Evet, masal… Aslında bütün iletişim kampanyaları ve özellikle de seçim kampanyaları masal anlatmaktan öteye geçmez. Ne tüketici aldığı şampuanın saçını ipek gibi yapacağından emin olabilir, ne de gazoz içen insan yazının neşe ve aşk dolu geçeceğinden. Hele bizim gibi sıradan insanlar, o parti değil de bu partiye oy vermenin cebine kaç kuruş ekstradan koyacağını ya da sokakta bir bombaya kurban gitme olasılığını nasıl etkileyeceğini hayatta kestiremezler. O zaman yaptığımız da masallar arasından bir masal seçip, o masalı anlatan partiye mührü basmaktan ileriye gitmez.
Eğer bu sonbaharda bir genel seçim olacaksa, önümüzdeki üç ayda birtakım masallardan başka bir şey duyamayacağız. “Türkiye nasıl büyüdü?”, “Nasıl nefes alamaz hale geldik?”, “Seni başkan yaptırmayacağız”, “istikrar nasıl geri gelir”, “bir başka ülke mümkün” ve benzeri onlarca masal her türlü iletişim kanalından beynimize zerk edilecek. Üstelik kampanyalar sadece kitle iletişim araçlarıyla sınırlı değil, öyle bir siyasal ortamdayız ki 140 harf yazabilen herkes bir iletişim mecrası, kampanya aracı. Biz Şehriyar kadar şanslı değiliz, yüz kişi birden başka masallar anlatacak kulaklarımıza.

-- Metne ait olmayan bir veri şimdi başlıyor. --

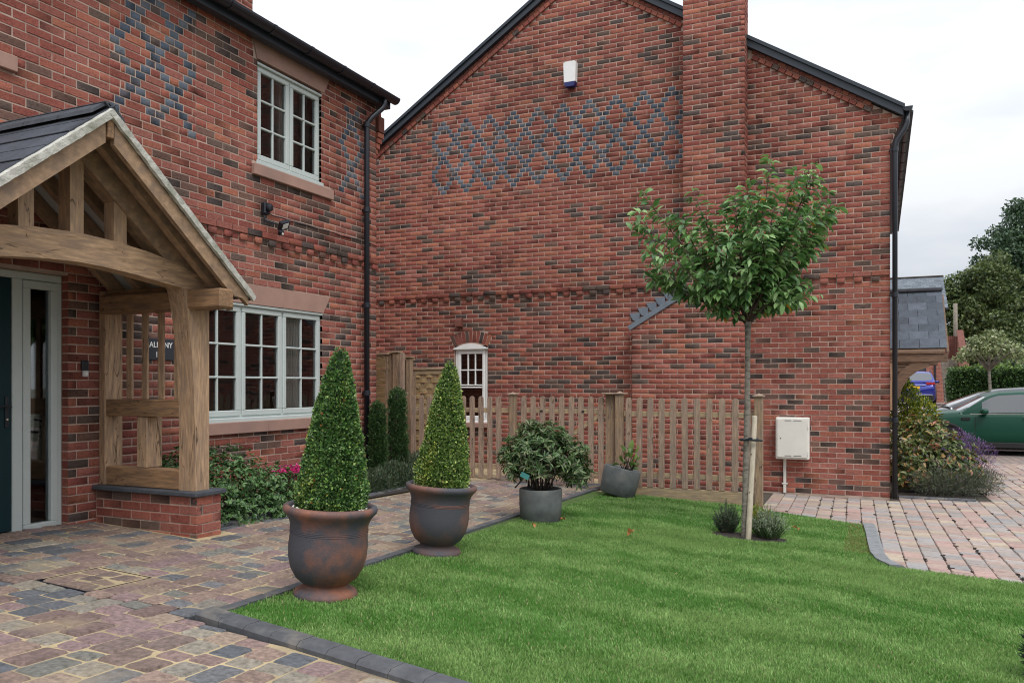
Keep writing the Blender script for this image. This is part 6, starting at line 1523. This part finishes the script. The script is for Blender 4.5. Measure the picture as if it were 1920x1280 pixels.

İşte bizim çok değerli kritik seçmenimiz de bu kakafonik ortamda, ne duyabilmişse, ne anlamışsa, neyi akıl, önyargı, kimlik süzgecinden geçirmişse; hangi masal daha fazla tortu bırakmışsa; o yönde karar verecek. Hayırlı mı olacak, hayırsız mı olacak; göreceğiz; masalın sonunda birileri muratlarına erecekler. Biz de kerevete çıkarız, bu hengâmede bir kerevet kalmışsa çıkılacak.